Some posters of note include Alfred Edward Orr's For Home and Country(1918), which markets both recruitment and war bonds.  The image of a young family, the soldier father carrying his young child, is typical of the optimism displayed in many of the war bond posters.  This contrasts with the Department of Labor Fight World Famine which shows a striking image of a young man fighting buzzards with pitchfork.

A major portion of the posters come from civic groups, with the YMCA being by far the most represented.  One YMCA poster depicts their role on the front lines.  However, the majority are more concerned with the war at home, advertising the United War Work Campaign and hostels for friends and family of home-bound soldiers.
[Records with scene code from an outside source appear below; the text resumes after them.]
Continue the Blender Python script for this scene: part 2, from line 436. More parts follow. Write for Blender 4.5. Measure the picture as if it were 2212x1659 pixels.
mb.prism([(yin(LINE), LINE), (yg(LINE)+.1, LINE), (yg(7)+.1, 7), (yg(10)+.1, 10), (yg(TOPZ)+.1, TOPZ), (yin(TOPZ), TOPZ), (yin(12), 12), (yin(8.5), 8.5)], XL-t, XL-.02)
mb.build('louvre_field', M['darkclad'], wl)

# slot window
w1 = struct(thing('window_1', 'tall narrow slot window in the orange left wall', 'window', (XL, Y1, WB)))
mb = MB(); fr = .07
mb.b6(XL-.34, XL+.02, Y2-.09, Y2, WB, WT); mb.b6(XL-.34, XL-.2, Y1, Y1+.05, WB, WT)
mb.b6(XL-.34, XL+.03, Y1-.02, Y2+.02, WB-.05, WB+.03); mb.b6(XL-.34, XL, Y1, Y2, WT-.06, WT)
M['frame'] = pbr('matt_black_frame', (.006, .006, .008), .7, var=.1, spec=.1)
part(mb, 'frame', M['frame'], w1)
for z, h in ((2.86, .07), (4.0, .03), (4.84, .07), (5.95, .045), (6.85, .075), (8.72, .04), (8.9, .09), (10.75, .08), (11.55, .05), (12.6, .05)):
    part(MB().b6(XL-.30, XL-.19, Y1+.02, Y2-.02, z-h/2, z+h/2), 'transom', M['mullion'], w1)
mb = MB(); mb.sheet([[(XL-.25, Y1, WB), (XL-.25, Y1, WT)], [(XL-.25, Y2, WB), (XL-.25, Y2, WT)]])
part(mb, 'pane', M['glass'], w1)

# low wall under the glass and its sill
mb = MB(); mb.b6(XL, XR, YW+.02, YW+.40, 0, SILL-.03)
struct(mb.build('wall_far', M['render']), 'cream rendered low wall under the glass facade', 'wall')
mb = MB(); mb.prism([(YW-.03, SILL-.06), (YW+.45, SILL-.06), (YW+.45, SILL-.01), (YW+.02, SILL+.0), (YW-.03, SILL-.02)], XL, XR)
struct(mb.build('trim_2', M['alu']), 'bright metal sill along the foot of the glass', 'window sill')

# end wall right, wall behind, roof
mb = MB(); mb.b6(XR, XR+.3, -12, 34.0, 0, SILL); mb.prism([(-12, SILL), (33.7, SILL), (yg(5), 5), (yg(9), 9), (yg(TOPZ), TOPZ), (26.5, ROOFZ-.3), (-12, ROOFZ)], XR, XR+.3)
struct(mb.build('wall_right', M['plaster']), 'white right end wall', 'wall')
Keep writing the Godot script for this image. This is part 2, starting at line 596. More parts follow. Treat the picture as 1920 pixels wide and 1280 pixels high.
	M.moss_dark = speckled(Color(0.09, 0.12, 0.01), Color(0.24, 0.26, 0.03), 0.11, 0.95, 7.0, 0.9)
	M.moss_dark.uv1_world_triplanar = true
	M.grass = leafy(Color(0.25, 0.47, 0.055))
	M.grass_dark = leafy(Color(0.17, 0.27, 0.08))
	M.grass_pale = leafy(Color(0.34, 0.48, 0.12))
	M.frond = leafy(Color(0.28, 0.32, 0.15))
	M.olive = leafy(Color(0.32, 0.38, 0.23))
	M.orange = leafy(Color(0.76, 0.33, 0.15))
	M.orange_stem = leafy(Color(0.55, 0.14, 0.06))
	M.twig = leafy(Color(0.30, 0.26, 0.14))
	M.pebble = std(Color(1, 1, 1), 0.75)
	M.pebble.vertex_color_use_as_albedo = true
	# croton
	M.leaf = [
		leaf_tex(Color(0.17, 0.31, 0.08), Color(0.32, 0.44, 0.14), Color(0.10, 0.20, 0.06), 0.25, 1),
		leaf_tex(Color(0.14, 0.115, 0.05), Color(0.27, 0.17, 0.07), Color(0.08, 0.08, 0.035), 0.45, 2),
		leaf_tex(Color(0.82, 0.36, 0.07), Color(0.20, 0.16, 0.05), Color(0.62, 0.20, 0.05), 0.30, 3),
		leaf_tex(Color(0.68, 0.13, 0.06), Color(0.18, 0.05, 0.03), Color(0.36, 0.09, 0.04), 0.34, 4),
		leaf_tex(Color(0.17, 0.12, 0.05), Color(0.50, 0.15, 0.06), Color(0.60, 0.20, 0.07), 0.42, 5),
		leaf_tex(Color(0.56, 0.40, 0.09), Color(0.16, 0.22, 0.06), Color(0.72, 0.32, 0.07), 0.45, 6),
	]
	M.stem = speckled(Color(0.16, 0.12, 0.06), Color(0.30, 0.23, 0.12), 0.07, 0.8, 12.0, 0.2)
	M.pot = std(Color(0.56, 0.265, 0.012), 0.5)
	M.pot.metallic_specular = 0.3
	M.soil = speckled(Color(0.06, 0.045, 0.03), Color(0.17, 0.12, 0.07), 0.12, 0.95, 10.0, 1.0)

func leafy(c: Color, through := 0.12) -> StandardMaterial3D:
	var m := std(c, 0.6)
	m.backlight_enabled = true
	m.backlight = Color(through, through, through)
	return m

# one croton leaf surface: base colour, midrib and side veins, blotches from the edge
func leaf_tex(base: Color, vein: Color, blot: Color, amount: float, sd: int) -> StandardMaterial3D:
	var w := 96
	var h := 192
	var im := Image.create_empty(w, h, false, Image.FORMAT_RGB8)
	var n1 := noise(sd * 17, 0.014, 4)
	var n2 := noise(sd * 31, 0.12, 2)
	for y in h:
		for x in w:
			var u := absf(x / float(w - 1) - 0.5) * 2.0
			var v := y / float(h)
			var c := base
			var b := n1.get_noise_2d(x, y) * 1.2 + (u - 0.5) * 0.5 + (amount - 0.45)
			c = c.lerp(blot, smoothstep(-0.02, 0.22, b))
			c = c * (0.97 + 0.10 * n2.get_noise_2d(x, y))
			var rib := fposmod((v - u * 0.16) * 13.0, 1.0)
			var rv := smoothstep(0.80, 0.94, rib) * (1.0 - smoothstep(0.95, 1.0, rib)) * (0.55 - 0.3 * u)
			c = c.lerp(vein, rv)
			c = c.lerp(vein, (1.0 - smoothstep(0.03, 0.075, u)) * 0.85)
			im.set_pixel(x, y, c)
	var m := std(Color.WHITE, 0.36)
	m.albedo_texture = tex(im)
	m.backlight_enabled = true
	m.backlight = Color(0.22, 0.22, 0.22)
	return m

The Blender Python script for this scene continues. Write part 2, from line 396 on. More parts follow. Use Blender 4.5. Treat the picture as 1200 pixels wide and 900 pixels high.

These type of  home-front images are only a few of the unending variety of ways to motivate the public. One of the most crucial of which is to keep the civilian population constantly conscious that a war is going on and that it effects each individual.  Howard Christy Chandler's America's All includes a list of names chosen, no doubt, for their diversity; the names are stereotypically French, Polish, Greek, Jewish, Irish, etc.  And his Liberty is an ideal beauty, as opposed to the marble-faced ladies of silver coins and the harbor.  The appeal of sex in advertising gained impetus through war posters like this and another Christy poster, Fight or Buy Bonds, displaying another Lady Liberty wrapped in a flag and leading troops.  In 1918, the very idea of wrapping a beautiful woman in the American flag carried some rather sensational implications.

The World War II collection is slightly larger and the posters originate from a larger variety of sources, several more government offices became active in poster distribution in the Second World War and, in addition to civic groups, large businesses also distributed war posters.  The span covered in these posters is 1940-1945.

The images in the World War I posters emphasized home and family with, every so often, a beautiful woman thrown in to show the public why it was fighting.  If the theme for posters in the First War was home and security, the theme for the Second War was democracy and American strength.  The National Association of Manufacturers printed several series of posters illustrating just that.  This collection includes posters from three such series.  The first of these are images of women raising flags and children taking American creeds.  Another series, entitled Making America Strong, are posters obviously targeting school children which show the strength of America's war-time production.  The third of these are paintings by Ralph Iligan that juxtapose factory scenes and patriotic images.

F.W. Woolworth also made a series of posters, in cooperation with the U.S. Treasury, geared toward school children.  America at War included photographs of soldiers loading bombs, firing battleship munitions, etc. and a section on what other children were doing to help the war effort.

The collection also includes two examples of the famous image of the U.S. Marines raising the second flag on Mount Suribachi on Iwo Jima.  The first is the Pulitzer Prize winning photograph by Joe Rosenthal.  The second is a print of a painting, presumably inspired by the photograph, by Clarence Switzer.

Also of note are Norman Rockwell's Four Freedom posters.  In his message to Congress on January 6, 1941, President Franklin D. Roosevelt said:

"We look forward to a world founded upon four essential human freedoms.
The first is freedom of speech and expression--everywhere in the world.
The second is freedom of every person to worship God in his own way--
 everywhere in the world.
The third is freedom from want--everywhere in the world.
The fourth is freedom from fear--anywhere in the world."

The speech so inspired illustrator Norman Rockwell that he created a series of paintings on the Four Freedoms theme.  In the series, he translated abstract concepts of freedom into four scenes of everyday American life.  Although the Government initially rejected Rockwell's offer to create paintings on the Four Freedoms theme, the images were publicly circulated when The Saturday Evening Post commissioned and reproduced the paintings.  After winning public approval, the paintings served as the centerpiece of a massive U.S. war bond drive and were put into service to help explain the war's aims.  This collection contains all four posters.

In the early 1940s, Charles Banks Wilson wrote an article for This Week magazine about the Indian participation in World War II.  Entitled "No War Whoops, But . . .," this article pointed out that the U.S. armed forces, since Pearl Harbor, included about twelve thousand Indians and that the 180th Infantry from Oklahoma and Kansas had so many Indians that its motto was in Choctaw.  "When the call for the first selective service registration went out, the bulk of the able-bodied men of the Navajo Indian tribe rode in to Gallup, NM, on their horses, completely equipped with food, packs, and rifles.  They were all ready to start fighting the man they call ‘the mustache smeller' that very morning" (Charles Banks Wilson quoted in the New York Herald Tribune, January 10, 1943).  The World War II Poster Collection also includes a War Bonds and Stamps poster created by a group of Native American students at a Federal school in New Mexico.  There is some text on the poster which explains who the children are and how they came about designing the poster.

The posters were given to the college by a collector who gathered them during the wars.